[Records excerpted from a collection]

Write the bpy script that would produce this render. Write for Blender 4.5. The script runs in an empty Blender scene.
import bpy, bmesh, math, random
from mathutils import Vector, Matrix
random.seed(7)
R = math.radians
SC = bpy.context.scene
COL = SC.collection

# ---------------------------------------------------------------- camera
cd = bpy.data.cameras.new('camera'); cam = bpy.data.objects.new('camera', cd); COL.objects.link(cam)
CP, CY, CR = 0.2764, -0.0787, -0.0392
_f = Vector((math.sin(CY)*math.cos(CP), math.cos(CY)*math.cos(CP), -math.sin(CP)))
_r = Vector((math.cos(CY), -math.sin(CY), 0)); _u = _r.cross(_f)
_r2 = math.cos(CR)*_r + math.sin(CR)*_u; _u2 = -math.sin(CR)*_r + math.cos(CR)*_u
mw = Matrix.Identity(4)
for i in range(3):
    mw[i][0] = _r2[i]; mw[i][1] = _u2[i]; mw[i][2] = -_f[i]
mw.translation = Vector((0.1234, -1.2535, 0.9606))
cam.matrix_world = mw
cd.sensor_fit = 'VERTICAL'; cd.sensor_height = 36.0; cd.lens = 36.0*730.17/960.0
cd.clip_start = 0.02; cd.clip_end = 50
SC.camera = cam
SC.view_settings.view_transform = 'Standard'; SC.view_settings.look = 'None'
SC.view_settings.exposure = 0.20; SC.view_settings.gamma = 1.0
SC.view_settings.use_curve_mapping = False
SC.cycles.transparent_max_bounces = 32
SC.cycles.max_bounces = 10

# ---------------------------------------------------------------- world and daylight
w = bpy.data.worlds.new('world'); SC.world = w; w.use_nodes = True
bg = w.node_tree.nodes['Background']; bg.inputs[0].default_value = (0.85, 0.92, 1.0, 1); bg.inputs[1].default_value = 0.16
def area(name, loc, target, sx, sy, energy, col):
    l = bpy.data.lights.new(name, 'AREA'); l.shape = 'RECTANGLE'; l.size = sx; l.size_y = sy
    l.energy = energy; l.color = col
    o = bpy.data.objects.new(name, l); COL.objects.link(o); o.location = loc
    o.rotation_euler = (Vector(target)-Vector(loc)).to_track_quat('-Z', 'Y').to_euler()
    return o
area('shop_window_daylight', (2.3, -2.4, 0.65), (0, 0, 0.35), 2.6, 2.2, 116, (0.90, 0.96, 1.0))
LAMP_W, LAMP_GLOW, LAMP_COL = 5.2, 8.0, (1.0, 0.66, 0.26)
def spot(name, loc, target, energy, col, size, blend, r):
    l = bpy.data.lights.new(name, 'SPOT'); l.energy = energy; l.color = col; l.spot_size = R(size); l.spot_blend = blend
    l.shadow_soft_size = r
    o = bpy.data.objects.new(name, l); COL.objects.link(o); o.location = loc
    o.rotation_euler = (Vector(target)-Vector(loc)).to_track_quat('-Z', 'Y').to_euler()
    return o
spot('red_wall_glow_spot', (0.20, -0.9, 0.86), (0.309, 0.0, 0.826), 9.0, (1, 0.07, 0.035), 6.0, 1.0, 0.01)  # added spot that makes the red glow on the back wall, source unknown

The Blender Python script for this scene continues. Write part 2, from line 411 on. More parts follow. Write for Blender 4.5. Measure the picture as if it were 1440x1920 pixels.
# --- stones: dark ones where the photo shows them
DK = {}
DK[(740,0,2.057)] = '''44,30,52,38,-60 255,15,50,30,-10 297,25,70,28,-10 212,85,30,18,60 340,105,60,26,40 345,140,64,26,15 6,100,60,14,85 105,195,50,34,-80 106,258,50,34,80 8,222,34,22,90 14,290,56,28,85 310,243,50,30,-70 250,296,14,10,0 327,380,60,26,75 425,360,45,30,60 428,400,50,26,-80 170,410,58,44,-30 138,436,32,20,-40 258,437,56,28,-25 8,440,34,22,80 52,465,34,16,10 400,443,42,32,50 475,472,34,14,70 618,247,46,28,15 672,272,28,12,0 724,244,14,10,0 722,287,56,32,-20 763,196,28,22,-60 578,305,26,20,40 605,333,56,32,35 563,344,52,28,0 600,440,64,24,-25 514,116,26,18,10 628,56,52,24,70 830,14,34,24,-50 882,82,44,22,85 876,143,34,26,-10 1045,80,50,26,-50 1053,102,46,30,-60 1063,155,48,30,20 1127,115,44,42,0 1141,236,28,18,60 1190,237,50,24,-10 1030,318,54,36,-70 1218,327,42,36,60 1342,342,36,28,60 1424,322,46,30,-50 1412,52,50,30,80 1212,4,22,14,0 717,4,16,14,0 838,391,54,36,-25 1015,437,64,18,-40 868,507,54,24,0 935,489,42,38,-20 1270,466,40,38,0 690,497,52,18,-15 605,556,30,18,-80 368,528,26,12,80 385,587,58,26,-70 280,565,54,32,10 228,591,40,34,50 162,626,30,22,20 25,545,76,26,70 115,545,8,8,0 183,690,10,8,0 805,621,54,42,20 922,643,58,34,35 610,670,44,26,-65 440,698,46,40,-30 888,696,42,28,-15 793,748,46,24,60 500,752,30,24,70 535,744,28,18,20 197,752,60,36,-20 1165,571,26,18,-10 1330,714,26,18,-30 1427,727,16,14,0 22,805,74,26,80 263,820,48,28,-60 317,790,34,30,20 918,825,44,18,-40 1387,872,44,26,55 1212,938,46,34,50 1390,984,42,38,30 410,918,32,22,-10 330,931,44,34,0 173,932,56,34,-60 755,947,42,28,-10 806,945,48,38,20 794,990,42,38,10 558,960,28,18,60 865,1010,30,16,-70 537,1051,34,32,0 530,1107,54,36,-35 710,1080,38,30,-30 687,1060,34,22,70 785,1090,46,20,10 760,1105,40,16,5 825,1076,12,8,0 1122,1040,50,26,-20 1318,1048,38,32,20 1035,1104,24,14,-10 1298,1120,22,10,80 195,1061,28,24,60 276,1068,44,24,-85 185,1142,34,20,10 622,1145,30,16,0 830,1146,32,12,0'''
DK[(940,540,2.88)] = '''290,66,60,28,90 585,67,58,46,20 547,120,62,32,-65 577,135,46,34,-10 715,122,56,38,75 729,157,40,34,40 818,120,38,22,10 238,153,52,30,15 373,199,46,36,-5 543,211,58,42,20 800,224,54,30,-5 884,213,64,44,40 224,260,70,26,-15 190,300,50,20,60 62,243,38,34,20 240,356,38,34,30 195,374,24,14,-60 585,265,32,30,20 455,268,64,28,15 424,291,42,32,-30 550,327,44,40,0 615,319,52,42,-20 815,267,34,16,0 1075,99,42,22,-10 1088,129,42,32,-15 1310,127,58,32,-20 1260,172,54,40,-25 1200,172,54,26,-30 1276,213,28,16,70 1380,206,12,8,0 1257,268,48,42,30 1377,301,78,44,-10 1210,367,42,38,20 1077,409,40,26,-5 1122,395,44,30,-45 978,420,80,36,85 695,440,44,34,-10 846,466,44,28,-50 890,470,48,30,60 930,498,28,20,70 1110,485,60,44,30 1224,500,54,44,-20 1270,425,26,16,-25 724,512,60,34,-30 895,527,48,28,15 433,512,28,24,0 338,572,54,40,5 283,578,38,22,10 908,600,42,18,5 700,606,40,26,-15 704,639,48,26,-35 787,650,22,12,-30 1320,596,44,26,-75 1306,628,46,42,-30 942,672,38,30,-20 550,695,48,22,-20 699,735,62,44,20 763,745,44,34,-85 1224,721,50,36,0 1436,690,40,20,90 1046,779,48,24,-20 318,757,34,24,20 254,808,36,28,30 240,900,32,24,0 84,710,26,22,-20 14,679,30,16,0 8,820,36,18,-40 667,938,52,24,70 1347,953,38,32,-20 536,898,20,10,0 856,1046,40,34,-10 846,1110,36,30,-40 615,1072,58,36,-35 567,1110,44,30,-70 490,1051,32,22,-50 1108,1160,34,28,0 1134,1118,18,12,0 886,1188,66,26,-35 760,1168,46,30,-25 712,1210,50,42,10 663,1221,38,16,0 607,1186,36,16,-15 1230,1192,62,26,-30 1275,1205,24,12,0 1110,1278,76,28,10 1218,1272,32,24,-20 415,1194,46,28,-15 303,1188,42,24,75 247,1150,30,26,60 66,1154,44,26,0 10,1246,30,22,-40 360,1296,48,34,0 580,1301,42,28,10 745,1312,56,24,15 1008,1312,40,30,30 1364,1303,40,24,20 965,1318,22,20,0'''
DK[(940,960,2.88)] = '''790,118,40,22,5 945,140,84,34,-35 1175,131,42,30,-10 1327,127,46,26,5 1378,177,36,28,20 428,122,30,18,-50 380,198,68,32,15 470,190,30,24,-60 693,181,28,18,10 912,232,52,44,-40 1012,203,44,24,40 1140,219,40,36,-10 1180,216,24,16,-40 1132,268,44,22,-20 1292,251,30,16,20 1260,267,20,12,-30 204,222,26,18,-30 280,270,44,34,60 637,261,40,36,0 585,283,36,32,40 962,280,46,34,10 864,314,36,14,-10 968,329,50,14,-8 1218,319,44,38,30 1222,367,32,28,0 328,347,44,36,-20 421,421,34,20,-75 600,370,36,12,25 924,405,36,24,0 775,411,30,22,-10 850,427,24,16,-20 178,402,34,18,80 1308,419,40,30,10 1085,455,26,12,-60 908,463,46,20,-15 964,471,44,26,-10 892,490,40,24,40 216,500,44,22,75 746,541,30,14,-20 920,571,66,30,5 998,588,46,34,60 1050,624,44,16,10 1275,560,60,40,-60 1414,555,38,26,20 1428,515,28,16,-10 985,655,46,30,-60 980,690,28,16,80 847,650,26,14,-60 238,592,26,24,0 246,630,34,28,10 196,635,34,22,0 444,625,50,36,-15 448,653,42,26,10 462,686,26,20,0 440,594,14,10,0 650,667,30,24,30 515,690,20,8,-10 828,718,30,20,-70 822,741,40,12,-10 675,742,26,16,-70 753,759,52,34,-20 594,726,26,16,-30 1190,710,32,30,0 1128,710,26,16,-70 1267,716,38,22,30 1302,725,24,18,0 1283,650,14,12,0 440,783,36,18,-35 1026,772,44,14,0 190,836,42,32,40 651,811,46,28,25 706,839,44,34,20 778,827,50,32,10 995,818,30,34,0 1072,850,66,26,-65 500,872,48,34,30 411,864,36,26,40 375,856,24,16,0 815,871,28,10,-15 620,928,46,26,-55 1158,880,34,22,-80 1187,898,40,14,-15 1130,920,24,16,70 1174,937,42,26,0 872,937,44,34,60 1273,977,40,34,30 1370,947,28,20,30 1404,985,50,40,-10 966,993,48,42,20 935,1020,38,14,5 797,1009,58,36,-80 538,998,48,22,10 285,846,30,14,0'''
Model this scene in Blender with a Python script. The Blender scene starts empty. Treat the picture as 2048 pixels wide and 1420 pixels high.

Request:
Quote the listing word for word from its first line through the line in which "SC.cycles.max_bounces = 10" appears.

Written answer:
Write the bpy script that would produce this render. Write for Blender 4.5. The script runs in an empty Blender scene.
import bpy, bmesh, math, random
from mathutils import Vector, Matrix
random.seed(7)
R = math.radians
SC = bpy.context.scene
COL = SC.collection

# ---------------------------------------------------------------- camera
cd = bpy.data.cameras.new('camera'); cam = bpy.data.objects.new('camera', cd); COL.objects.link(cam)
CP, CY, CR = 0.2764, -0.0787, -0.0392
_f = Vector((math.sin(CY)*math.cos(CP), math.cos(CY)*math.cos(CP), -math.sin(CP)))
_r = Vector((math.cos(CY), -math.sin(CY), 0)); _u = _r.cross(_f)
_r2 = math.cos(CR)*_r + math.sin(CR)*_u; _u2 = -math.sin(CR)*_r + math.cos(CR)*_u
mw = Matrix.Identity(4)
for i in range(3):
    mw[i][0] = _r2[i]; mw[i][1] = _u2[i]; mw[i][2] = -_f[i]
mw.translation = Vector((0.1234, -1.2535, 0.9606))
cam.matrix_world = mw
cd.sensor_fit = 'VERTICAL'; cd.sensor_height = 36.0; cd.lens = 36.0*730.17/960.0
cd.clip_start = 0.02; cd.clip_end = 50
SC.camera = cam
SC.view_settings.view_transform = 'Standard'; SC.view_settings.look = 'None'
SC.view_settings.exposure = 0.20; SC.view_settings.gamma = 1.0
SC.view_settings.use_curve_mapping = False
SC.cycles.transparent_max_bounces = 32
SC.cycles.max_bounces = 10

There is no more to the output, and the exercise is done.